Looks like we’ve had a lot of anger to deal with.
Expert marketers to the gamer generation are more sophisticated than most. Gaming marketers deal with a diverse market and have excruciatingly detailed tracking on how players interact with their games. As a result, gaming marketers rely far more heavily on data than assumptions about their customer base. For example, up to 70% of those who play real-time competitive games do not consider themselves ‘gamers’. It is important to target their actual behaviour more than their attitudes. As much as we believe in qualitative research, this is an example of how critical it is to work with both data-driven and qualitative-driven information to generate true insight.

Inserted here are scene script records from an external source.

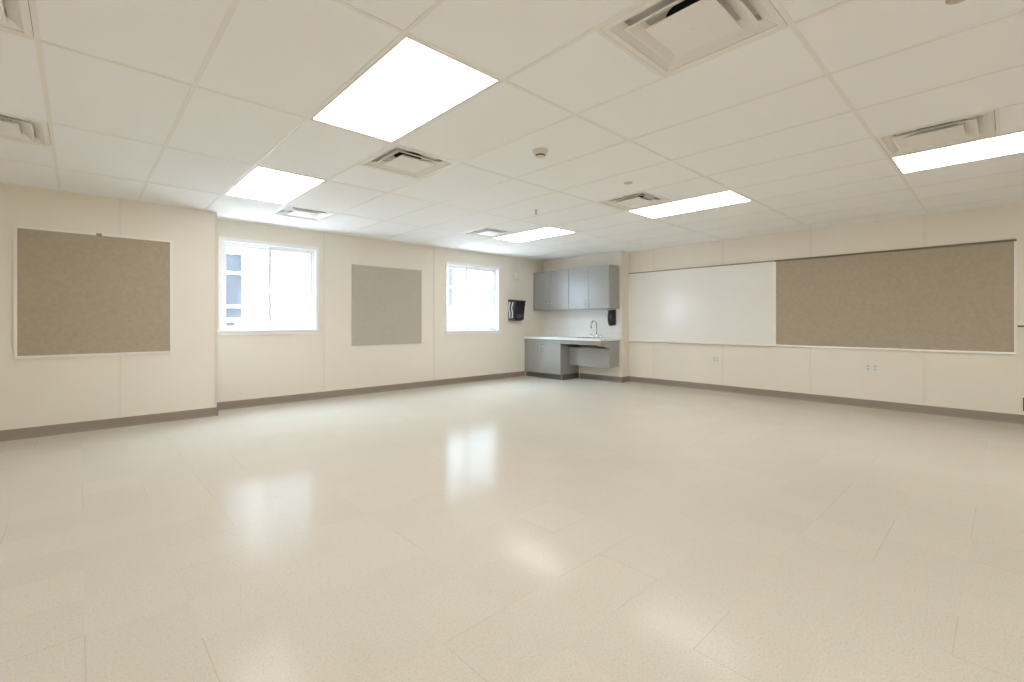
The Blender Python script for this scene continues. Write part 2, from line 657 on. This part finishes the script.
# smoke detector, round caps, little pendent sprinkler
t = thing('smoke_detector', 'round ivory smoke detector on the ceiling between the glowing panels', 'smoke detector', (2.585, 2.442, H + .005))
b = MB()
b.lathe(0, 0, [(0, 0), (.062, 0), (.062, -.008), (.058, -.014), (.047, -.016), (0, -.016)], 40)
b.build('mounting_base', M['device'], t)
b = MB()
b.lathe(0, 0, [(.050, -.016), (.052, -.030), (.047, -.034), (.036, -.036), (.034, -.046), (.028, -.052), (0, -.053)], 40)
b.build('sensor_head', M['device'], t)
b = MB()
b.lathe(0, 0, [(.0365, -.036), (.0365, -.044), (.034, -.046)], 40)
b.build('vent_ring', M['slot'], t)

def ceiling_cap(x, y, label):
    t = thing('concealed_sprinkler', label, 'sprinkler cap', (x, y, H + .005), group='flat round sprinkler caps')
    b = MB()
    b.lathe(0, 0, [(0, -.006), (.038, -.006), (.042, -.003), (.042, 0), (0, 0)], 36)
    b.build('cover_plate', M['cap'], t)
    b = MB()
    b.lathe(0, 0, [(.043, 0), (.052, 0), (.052, -.002), (.043, -.002), (.043, 0)], 36)
    b.build('trim_ring', M['device'], t)

ceiling_cap(3.795, 2.445, 'flat round beige ceiling cap beside the diffuser near the whiteboard')
ceiling_cap(2.601, 0.130, 'flat round beige ceiling cap at the top right edge of the picture')

t = thing('pendent_sprinkler', 'small grey pendent sprinkler head hanging from the ceiling before the far light', 'sprinkler', (3.912, 3.768, H + .005))
b = MB()
b.lathe(0, 0, [(0, 0), (.030, 0), (.028, -.006), (.014, -.010), (0, -.010)], 24)
b.build('escutcheon', M['device'], t)
b = MB()
b.tube([(0, 0, -.010), (0, 0, -.028)], .008)
b.tube([(-.008, 0, -.022), (-.016, 0, -.034), (-.004, 0, -.048)], .003, 8)
b.tube([(.008, 0, -.022), (.016, 0, -.034), (.004, 0, -.048)], .003, 8)
b.build('sprinkler_body', M['steel'], t)
b = MB()
b.lathe(0, 0, [(0, -.048), (.016, -.048), (.016, -.051), (0, -.051)], 24)
b.build('deflector', M['steel'], t)

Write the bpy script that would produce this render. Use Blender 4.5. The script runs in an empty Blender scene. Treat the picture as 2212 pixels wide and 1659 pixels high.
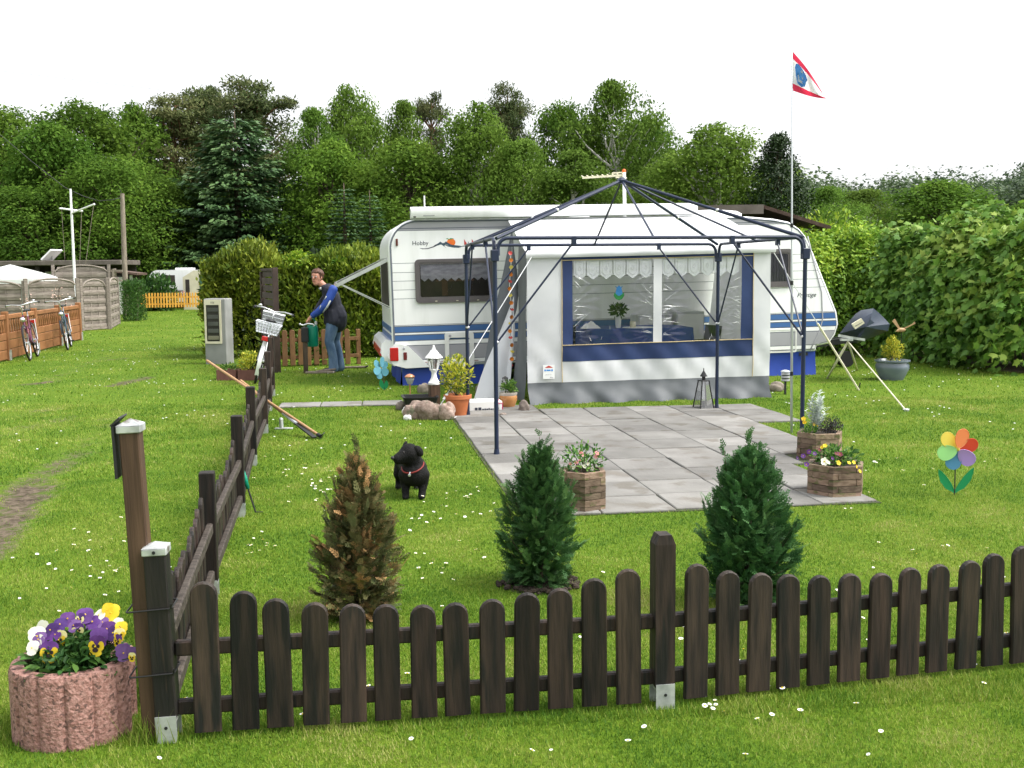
import bpy, bmesh, math, random
import numpy as np
from mathutils import Vector, Matrix, Euler

# ------------------------------------------------------------------ camera, world, sun, exposure
S = bpy.context.scene
COL = S.collection
FPX, CX, CY, EYE = 2350.0, 1106.0, 829.5, 1.62
cam_d = bpy.data.cameras.new('camera')
cam_d.sensor_width = 36.0
cam_d.lens = 36.0 * FPX / 2212.0
cam_d.clip_start, cam_d.clip_end = 0.05, 2000.0
cam = bpy.data.objects.new('camera', cam_d)
COL.objects.link(cam)
CAMR = Matrix.Rotation(math.radians(90 - 5.95), 3, 'X') @ Matrix.Rotation(math.radians(-0.5), 3, 'Z')
cam.matrix_world = Matrix.Translation((0, 0, EYE)) @ CAMR.to_4x4()
S.camera = cam

SUN_EL, SUN_AZ = math.radians(56), math.radians(98)      # azimuth clockwise from +Y
world = bpy.data.worlds.new('World')
S.world = world
world.use_nodes = True
wn, wl = world.node_tree.nodes, world.node_tree.links
wn.clear()
sky = wn.new('ShaderNodeTexSky')
sky.sky_type = 'NISHITA'
sky.sun_disc = False
sky.sun_elevation = SUN_EL
sky.sun_rotation = SUN_AZ
sky.air_density, sky.dust_density, sky.ozone_density = 1.0, 8.0, 1.0
bw = wn.new('ShaderNodeRGBToBW')
mixs = wn.new('ShaderNodeMix'); mixs.data_type = 'RGBA'; mixs.inputs['Factor'].default_value = 0.82
bg = wn.new('ShaderNodeBackground'); bg.inputs['Strength'].default_value = 0.15
wo = wn.new('ShaderNodeOutputWorld')
wl.new(sky.outputs[0], bw.inputs[0])
wl.new(sky.outputs[0], mixs.inputs[6]); wl.new(bw.outputs[0], mixs.inputs[7])
over = wn.new('ShaderNodeMix'); over.data_type = 'RGBA'; over.inputs['Factor'].default_value = 0.55     # the even cloud layer
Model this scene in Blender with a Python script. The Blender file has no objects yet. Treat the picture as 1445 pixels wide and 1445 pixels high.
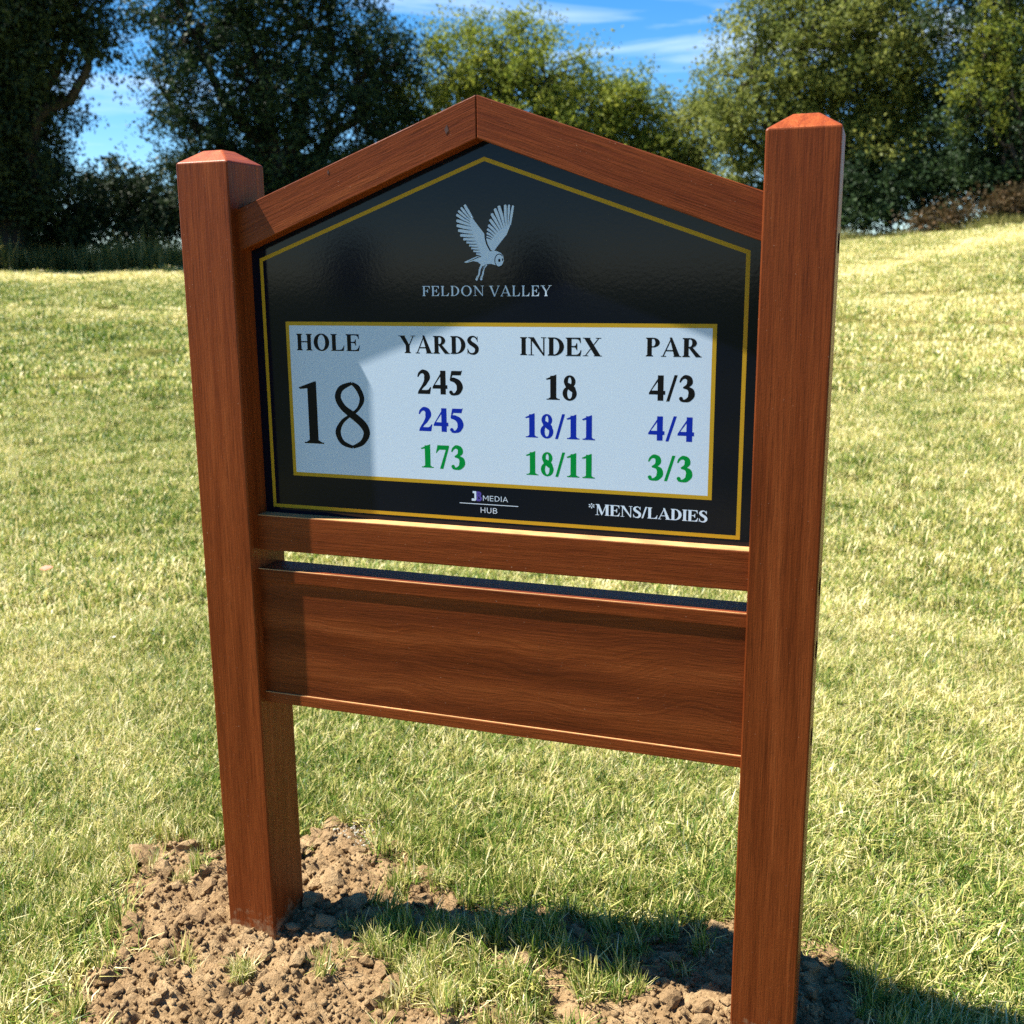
import bpy, bmesh, math, random
import numpy as np
from mathutils import Vector, Matrix, noise as mnoise
from mathutils.geometry import tessellate_polygon
rnd = random.Random(7); rng = np.random.default_rng(7)
scene = bpy.context.scene
C = scene.collection

# ------------------------------------------------------------------ camera
CAM = np.array([1.0383, -1.4128, 1.1358]); YAW, PITCH, ROLL = -0.3383, -0.2102, -0.0086
FPX, PX, PY, SZ = 1481.3, 722.5, 710.4, 1445.0
_fw = np.array([math.sin(YAW)*math.cos(PITCH), math.cos(YAW)*math.cos(PITCH), math.sin(PITCH)])
_r0 = np.array([math.cos(YAW), -math.sin(YAW), 0.0]); _u0 = np.cross(_r0, _fw)
_r = math.cos(ROLL)*_r0 + math.sin(ROLL)*_u0; _u = -math.sin(ROLL)*_r0 + math.cos(ROLL)*_u0
cam = bpy.data.cameras.new('camera'); camo = bpy.data.objects.new('camera', cam); C.objects.link(camo)
camo.matrix_world = Matrix(((_r[0], _u[0], -_fw[0], CAM[0]), (_r[1], _u[1], -_fw[1], CAM[1]), (_r[2], _u[2], -_fw[2], CAM[2]), (0, 0, 0, 1)))
cam.sensor_width = 36.0; cam.sensor_fit = 'HORIZONTAL'; cam.lens = 36.0*FPX/SZ
cam.shift_y = (PY-SZ/2)/SZ; cam.clip_start = 0.02; cam.clip_end = 2000
cam.dof.use_dof = True; cam.dof.focus_distance = 1.62; cam.dof.aperture_fstop = cam.lens/5.2   # aperture about 5 mm wide
scene.camera = camo

# ------------------------------------------------------------------ sky, sun, exposure
SUN = Vector((-4.25, -1.0, 7.0)).normalized()           # towards the sun
world = bpy.data.worlds.new('World'); scene.world = world; world.use_nodes = True
wt = world.node_tree; wt.nodes.clear()
sky = wt.nodes.new('ShaderNodeTexSky'); sky.sky_type = 'NISHITA'; sky.sun_disc = False
sky.sun_elevation = math.asin(SUN.z); sky.sun_rotation = math.atan2(SUN.x, SUN.y)
sky.air_density = 0.9; sky.dust_density = 0.0; sky.ozone_density = 3.0; sky.altitude = 300
bg = wt.nodes.new('ShaderNodeBackground'); bg.inputs['Strength'].default_value = 0.062
hs = wt.nodes.new('ShaderNodeHueSaturation'); hs.inputs['Saturation'].default_value = 1.38
wt.links.new(sky.outputs[0], hs.inputs['Color'])
tc = wt.nodes.new('ShaderNodeTexCoord'); mp = wt.nodes.new('ShaderNodeMapping')
mp.inputs['Scale'].default_value = (1.6, 1.6, 20.0); mp.inputs['Rotation'].default_value = (0.10, 0.16, 0.0)
mp.inputs['Location'].default_value = (0.35, 0.1, 0.0)
wt.links.new(tc.outputs['Generated'], mp.inputs['Vector'])
cn = wt.nodes.new('ShaderNodeTexNoise'); cn.inputs['Scale'].default_value = 1.6; cn.inputs['Detail'].default_value = 7
cn.inputs['Roughness'].default_value = 0.6; cn.inputs['Distortion'].default_value = 0.5
wt.links.new(mp.outputs[0], cn.inputs['Vector'])
cr = wt.nodes.new('ShaderNodeValToRGB'); cr.color_ramp.elements[0].position = 0.54; cr.color_ramp.elements[1].position = 0.86
cr.color_ramp.elements[0].color = (0, 0, 0, 1); cr.color_ramp.elements[1].color = (0.60, 0.60, 0.60, 1)
wt.links.new(cn.outputs[0], cr.inputs[0])
mx = wt.nodes.new('ShaderNodeMixRGB'); mx.inputs[2].default_value = (9.0, 9.6, 10.2, 1)
wt.links.new(cr.outputs[0], mx.inputs[0]); wt.links.new(hs.outputs[0], mx.inputs[1])
wt.links.new(mx.outputs[0], bg.inputs['Color'])
wo = wt.nodes.new('ShaderNodeOutputWorld'); wt.links.new(bg.outputs[0], wo.inputs['Surface'])
sl = bpy.data.lights.new('sun', 'SUN'); sl.energy = 5.0; sl.angle = math.radians(0.53); sl.color = (1.0, 0.94, 0.84)
so = bpy.data.objects.new('sun', sl); C.objects.link(so); so.rotation_euler = SUN.to_track_quat('Z', 'Y').to_euler()
scene.view_settings.view_transform = 'Standard'; scene.view_settings.look = 'None'
scene.view_settings.exposure = 1.70; scene.view_settings.gamma = 1.0
scene.cycles.use_denoising = False; scene.cycles.max_bounces = 6; scene.cycles.transparent_max_bounces = 8

# ------------------------------------------------------------------ helpers
def ray(u, v): return _fw + _r*(u-PX)/FPX - _u*(v-PY)/FPX
def at_ground(u, v, z=0.0):
    d = ray(u, v); t = (z-CAM[2])/d[2]; return CAM+t*d
def at_plane(u, v, y):
    d = ray(u, v); t = (y-CAM[1])/d[1]; return CAM+t*d
def at_dist(u, v, D):
    d = ray(u, v); t = D/math.hypot(d[0], d[1]); return CAM+t*d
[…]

On a select few topics however, we refuse to be enlightened by data or by qualitative insights. Crème eggs belong in the bin, along with hot cross buns, jellybeans and fondant sculpture cakes.
P.S. Attuned readers might have expected us to write an April Fool’s update. Alas, Google has cancelled their April Fool’s pranks for the second year in a row and as they are expert gamer generation marketers, we thought it wise to follow suit.
* Our WOWU this week could also be considered a FOWU (Food of the Weekly Update). Stracciatella comes in three forms:
Delicious – a variety of soft Italian cheese from the Apulia region using Italian Buffalo milk.
If you’re in the mood – an egg drop soup with spinach and parmesan
Why bother? – a variety of gelato, consisting of milk-based ice cream filled with fine, irregular shavings of chocolate. Yucky texture and indifferent flavour.
None of these are worth putting in an Easter Egg.